Quelli che invece sono i limiti del film si trovano forse già nei suoi intenti: queste operazioni in parte cinefile e in parte decostruzioniste, nei confronti del genere horror, spesso non sanno trovare il giusto confine tra la citazione e il ribaltamento del cliché. A Classic Horror Story è un film molto equilibrato, ma per quanto interessante sia il suo sottotesto meta – e anche i richiami al mondo dei social (non è ancora così diffuso il fatto che uno degli strumenti narrativi essenziali di un film possa essere lo smartphone e le sue applicazioni) – non riesce a sfuggire da un lato a una certa sensazione di già visto, dall’altro all’impressione di star accumulando davvero tanti archetipi all’interno dello stesso film.

Alida Baldari Calabria
Alida Baldari Calabria in A Classic Horror Story (Credits: Loris T. Zambelli/Netflix)

Da La casa a Midsommar, da Silent Hill ad Halloween, fino ad arrivare al curioso paradosso dei villain che parlano dialetto calabrese stretto, le molte citazioni non appesantiscono il film, ma in un certo qual modo lo rendono un po’ troppo “pensato”. Geniali sono però gli ultimi minuti, con la soggettiva di un computer in cui un utente dal volto nascosto, dopo essere passato per una chat di amanti degli snuff movie, entra su “Bloodflix” a vedere lo stesso film, per poi interrompere e andare a tavola chiamato da suo figlio.

Come hanno dichiarato gli stessi due registi, i veri temi di fondo di A Classic Horror Story sono “la pornografia del dolore” e “la spettacolarizzazione della morte”. Questa è un po’ una messa in questione dell’horror stesso, a ben vedere, dopo che per tutto il film ci sono stati mostrati sangue e violenza, e anche questo è un punto interessante.
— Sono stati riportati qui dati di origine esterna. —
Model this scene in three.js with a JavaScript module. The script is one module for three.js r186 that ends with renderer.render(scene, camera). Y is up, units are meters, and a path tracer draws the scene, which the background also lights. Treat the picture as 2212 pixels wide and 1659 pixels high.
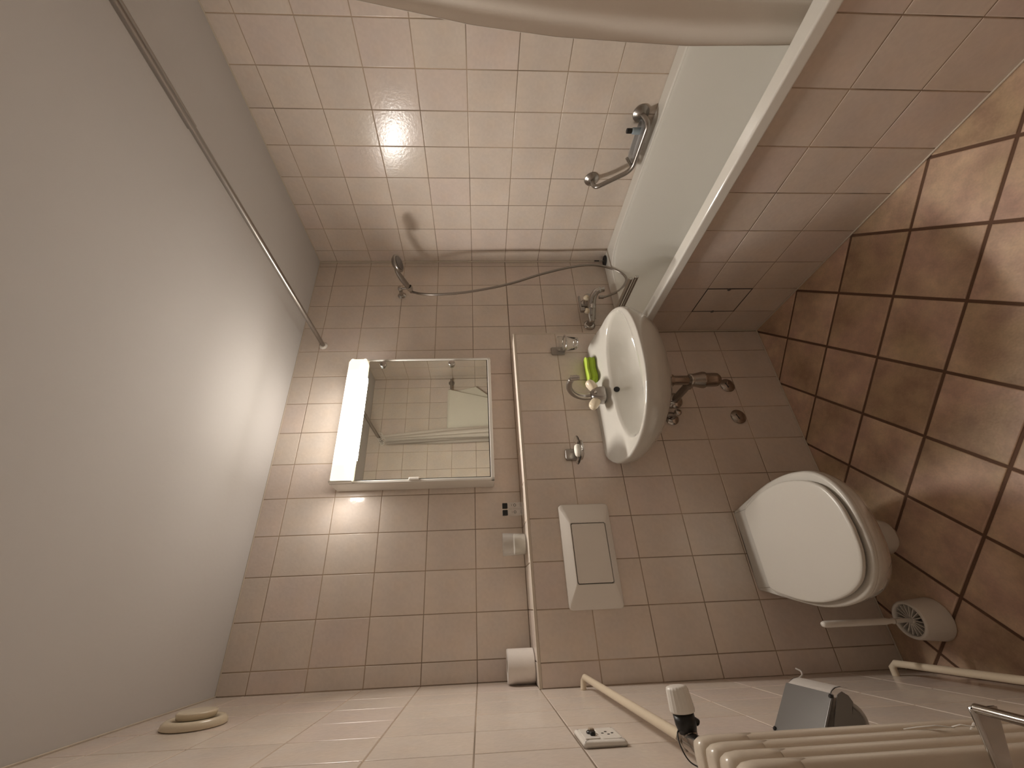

La sensazione che “in Italia non si possa fare horror” e la voglia di riscattare e ribaltare questo stereotipo avvolge il film fino alle battute dei suoi protagonisti, in particolare in certi discorsi di Fabrizio, il sedicente “aspirante regista” interpretato da Francesco Russo: A Classic Horror Story almeno in parte sa dimostrare su un piano pratico quanto i registi italiani possano dare, come accadeva negli anni sessanta e settanta, all’horror e al cinema di genere in tutte le sue declinazioni.

Ciò non toglie che il film al tempo stesso dimostri quanto è difficile creare qualcosa di innovativo, che non sia solo “meta-innovativo”, all’interno di uno dei generi più prolifici della storia del cinema, e quanto certe eredità del secondo Novecento filmico siano quasi impossibili da bypassare e ignorare.

Will Merrick
Will Merrick (Credits: Loris T. Zambelli/Netflix)

Sintesi

Decisamente citazionista nei confronti dei capisaldi del passato, A Classic Horror Story è un'opera equilibrata, in parte cinefila e in parte decostruzionista nei confronti del genere, che mettere in discussione l'horror stesso tra pornografia del dolore e spettacolarizzazione della morte.